Making money, or Bells, couldn’t be easier in the game. From gathering fruit to catching fish, there are plenty of different activities that will reward the player with money. Of course, there are also plenty of things that the player can spend their money on, as slowly but surely new buildings will be constructed, giving access to various services, along with the travelling merchants that show up occasionally with cool new furnishings, hairstyles or clothes for the player to buy.

The player doesn’t have to buy everything in the game, as some items can actually be crafted. The new crafting mechanics in New Horizons are great, allowing the player craft all manner of things, from tools that degrade over time and will need replacing, to furniture. Crafting anything will first need the player to obtain a blueprint, and then gather all of the required resources. Between the crafting and the requirements of Tom Nook as he demands items for new residents, the player will be going through a lot of resources, but at least it will keep them busy.


Bells are not the only form of currency in New Horizons though. Tom Nook, ever looking for a way to make more cash, has introduced a “loyalty card” of sorts. Nook Miles are rewarded to the player for doing various things on the island, which is nice in itself as it will give the player some direction in what to aim for. These Nook Miles can be used for various different things that cannot be purchased otherwise, including air trips to other islands. These tours will take the player to a random island, where they can meet other characters and gather whatever resources they need, some of which may not be available on their own island. While finding more resources or new types of fish is great, sometimes it is just the change in scenery that is most welcome.

Not that there will ever be a shortage of things to see and do on the players’ own island. Animal Crossing has always been, and still is, a game about being in it for the long haul. The game plays in real time, which not only means that to go out at night in the game will mean waiting until night in the real world, but also that New Horizons will presumably not see any snow until next winter. Buildings take time to build, and new characters will turn up on the island with alarming regularity, meaning that the player will need to check in on a daily basis to see all that the game has to offer. Throw in seasonal events and special occasions, and this will be a game that players will come back to for years to come. For minute to minute though, pulling up weeds, catching insects, fishing, gathering resources, and even shooting balloons that float through the sky to receive presents, are all things that will allow the time to pass in the most relaxing way.
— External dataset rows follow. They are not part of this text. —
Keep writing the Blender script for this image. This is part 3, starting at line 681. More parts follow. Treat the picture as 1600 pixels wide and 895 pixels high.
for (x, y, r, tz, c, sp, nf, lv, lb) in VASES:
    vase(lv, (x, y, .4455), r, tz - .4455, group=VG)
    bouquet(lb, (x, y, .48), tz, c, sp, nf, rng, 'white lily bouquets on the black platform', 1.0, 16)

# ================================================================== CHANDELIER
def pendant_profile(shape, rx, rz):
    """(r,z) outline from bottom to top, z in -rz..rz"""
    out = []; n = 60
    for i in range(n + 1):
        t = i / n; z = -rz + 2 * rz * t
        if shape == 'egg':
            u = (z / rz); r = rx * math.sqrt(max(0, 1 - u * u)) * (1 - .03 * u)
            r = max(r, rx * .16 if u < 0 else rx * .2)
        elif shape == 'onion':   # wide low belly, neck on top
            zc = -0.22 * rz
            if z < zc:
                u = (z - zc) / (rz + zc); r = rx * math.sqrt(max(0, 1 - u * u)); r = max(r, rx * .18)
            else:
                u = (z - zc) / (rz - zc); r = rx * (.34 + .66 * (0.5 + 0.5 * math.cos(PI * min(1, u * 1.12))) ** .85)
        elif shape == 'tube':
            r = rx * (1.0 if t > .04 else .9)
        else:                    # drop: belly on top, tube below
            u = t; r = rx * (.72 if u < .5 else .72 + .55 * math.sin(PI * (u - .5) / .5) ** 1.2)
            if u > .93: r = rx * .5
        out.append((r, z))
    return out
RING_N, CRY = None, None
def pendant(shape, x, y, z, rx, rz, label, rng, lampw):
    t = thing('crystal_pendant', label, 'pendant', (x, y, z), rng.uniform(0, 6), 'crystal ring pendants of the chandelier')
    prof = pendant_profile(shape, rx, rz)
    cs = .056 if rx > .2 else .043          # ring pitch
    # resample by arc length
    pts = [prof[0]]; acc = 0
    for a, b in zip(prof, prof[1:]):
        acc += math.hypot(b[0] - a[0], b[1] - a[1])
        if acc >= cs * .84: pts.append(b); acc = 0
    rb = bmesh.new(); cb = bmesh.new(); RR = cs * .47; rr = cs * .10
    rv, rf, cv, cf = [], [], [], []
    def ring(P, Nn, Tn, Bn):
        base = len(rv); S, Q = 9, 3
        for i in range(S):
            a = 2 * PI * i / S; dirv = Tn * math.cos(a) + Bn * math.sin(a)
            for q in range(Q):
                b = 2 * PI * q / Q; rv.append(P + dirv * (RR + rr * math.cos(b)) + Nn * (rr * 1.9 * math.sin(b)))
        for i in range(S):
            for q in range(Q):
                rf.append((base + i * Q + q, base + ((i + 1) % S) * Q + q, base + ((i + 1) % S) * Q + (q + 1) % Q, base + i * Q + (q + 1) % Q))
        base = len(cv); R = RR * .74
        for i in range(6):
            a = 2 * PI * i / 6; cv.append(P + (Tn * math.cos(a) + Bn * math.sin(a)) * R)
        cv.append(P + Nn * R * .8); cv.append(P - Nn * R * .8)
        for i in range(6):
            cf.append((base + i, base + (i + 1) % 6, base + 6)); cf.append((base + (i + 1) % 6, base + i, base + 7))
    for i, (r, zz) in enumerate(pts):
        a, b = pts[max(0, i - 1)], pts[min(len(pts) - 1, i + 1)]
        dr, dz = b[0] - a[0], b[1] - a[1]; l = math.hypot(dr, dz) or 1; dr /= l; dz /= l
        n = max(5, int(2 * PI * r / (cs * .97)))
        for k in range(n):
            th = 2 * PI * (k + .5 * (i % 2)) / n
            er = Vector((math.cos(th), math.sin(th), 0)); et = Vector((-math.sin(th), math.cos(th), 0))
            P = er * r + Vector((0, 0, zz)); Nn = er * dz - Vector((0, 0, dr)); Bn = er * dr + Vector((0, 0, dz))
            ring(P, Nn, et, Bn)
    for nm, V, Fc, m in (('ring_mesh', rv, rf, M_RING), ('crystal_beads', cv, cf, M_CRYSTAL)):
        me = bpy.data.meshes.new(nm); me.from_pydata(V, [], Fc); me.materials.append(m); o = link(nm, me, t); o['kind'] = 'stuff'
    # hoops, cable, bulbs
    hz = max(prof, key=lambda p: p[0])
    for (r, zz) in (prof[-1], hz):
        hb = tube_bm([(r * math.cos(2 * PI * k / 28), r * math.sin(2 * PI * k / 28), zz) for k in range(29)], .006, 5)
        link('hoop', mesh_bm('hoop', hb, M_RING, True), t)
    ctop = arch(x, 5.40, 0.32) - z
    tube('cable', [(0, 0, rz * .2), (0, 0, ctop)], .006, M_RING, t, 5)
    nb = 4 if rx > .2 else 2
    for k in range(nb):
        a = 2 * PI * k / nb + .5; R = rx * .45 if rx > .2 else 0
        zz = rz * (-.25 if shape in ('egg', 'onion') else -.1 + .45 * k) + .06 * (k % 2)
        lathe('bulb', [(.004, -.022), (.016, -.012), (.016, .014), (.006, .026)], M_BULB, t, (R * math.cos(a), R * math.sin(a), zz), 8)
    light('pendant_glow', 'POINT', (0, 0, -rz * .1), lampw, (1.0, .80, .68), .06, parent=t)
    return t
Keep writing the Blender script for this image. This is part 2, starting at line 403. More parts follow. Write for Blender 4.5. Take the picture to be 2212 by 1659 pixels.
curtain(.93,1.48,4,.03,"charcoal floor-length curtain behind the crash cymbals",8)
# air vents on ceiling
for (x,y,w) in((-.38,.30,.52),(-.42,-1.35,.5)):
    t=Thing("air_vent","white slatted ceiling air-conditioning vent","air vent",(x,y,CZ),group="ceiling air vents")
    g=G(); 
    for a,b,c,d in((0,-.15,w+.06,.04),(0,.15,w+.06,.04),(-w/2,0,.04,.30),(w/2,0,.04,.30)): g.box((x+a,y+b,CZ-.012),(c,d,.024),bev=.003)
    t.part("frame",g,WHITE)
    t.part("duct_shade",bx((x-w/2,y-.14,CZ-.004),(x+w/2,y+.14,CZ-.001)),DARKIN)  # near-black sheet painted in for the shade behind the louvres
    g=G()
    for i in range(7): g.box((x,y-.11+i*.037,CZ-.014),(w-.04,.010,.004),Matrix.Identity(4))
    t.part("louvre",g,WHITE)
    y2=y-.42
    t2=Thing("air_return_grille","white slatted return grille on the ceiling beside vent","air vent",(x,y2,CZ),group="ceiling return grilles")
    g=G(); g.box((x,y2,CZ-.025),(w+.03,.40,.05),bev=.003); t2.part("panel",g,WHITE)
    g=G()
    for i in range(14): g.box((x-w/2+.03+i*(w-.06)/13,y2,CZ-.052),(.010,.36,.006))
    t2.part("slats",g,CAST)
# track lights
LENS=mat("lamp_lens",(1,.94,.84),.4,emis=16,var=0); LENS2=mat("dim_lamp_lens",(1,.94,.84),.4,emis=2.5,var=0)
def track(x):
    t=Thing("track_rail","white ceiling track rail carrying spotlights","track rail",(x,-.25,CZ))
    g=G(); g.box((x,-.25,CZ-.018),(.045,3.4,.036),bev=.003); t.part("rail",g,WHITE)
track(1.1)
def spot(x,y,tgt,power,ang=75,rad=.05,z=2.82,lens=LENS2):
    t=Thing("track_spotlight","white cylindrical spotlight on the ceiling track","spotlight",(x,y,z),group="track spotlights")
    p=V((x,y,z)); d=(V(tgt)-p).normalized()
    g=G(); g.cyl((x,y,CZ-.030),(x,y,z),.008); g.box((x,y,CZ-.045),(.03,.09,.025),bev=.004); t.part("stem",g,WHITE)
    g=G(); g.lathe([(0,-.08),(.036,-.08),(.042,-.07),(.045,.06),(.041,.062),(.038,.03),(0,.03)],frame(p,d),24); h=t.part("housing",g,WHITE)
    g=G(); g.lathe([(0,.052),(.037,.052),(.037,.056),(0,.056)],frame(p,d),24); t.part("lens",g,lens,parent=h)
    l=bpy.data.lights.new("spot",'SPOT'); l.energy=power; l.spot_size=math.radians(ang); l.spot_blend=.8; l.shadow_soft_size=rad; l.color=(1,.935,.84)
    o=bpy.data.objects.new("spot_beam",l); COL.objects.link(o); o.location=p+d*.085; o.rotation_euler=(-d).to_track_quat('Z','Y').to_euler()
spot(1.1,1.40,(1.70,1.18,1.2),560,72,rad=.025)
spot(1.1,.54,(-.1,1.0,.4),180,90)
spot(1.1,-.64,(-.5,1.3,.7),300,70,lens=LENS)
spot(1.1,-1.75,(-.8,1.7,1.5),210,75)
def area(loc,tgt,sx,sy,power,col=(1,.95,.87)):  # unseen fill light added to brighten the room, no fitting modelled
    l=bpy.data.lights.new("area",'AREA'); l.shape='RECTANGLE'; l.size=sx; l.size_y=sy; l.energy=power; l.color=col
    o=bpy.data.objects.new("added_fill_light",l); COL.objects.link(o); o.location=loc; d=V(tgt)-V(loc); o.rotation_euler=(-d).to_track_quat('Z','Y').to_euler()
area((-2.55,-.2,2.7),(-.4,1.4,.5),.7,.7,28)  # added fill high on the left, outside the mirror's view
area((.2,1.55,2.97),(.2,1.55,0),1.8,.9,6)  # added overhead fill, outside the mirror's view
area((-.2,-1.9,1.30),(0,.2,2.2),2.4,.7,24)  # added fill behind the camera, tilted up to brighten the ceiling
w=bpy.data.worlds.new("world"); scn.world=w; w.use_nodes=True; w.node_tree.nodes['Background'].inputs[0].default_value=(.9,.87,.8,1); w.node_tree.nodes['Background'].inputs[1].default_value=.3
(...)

Should the player need some company, there are options for online play and visiting the islands of friends. These are, as is Nintendo’s way, slightly more complex than they need to be, but they are there nonetheless and the additional levels of security will at least prevent evil players from messing with your well manicured island. Local play is easy enough though, as each player only needs a single Joy-Con, so it can be enjoyed by a pair without the need to buy additional equipment. When playing local, one player will be in charge and the others will be limited to what they do, but changing the leader is easy.


There is a laid back charm to Animal Crossing: New Horizons that, given the current state of the world, feels sorely needed. Sure, much of the game may feel like busy work, but as it is always leading towards something new, it’s all good. For newcomers, there is no danger or risk in Animal Crossing: New Horizons, but there is plenty of excitement in discovering new things to see and do. For the returning players, it will come as no surprise to hear that this is the best Animal Crossing game ever, and it has certainly been worth the wait.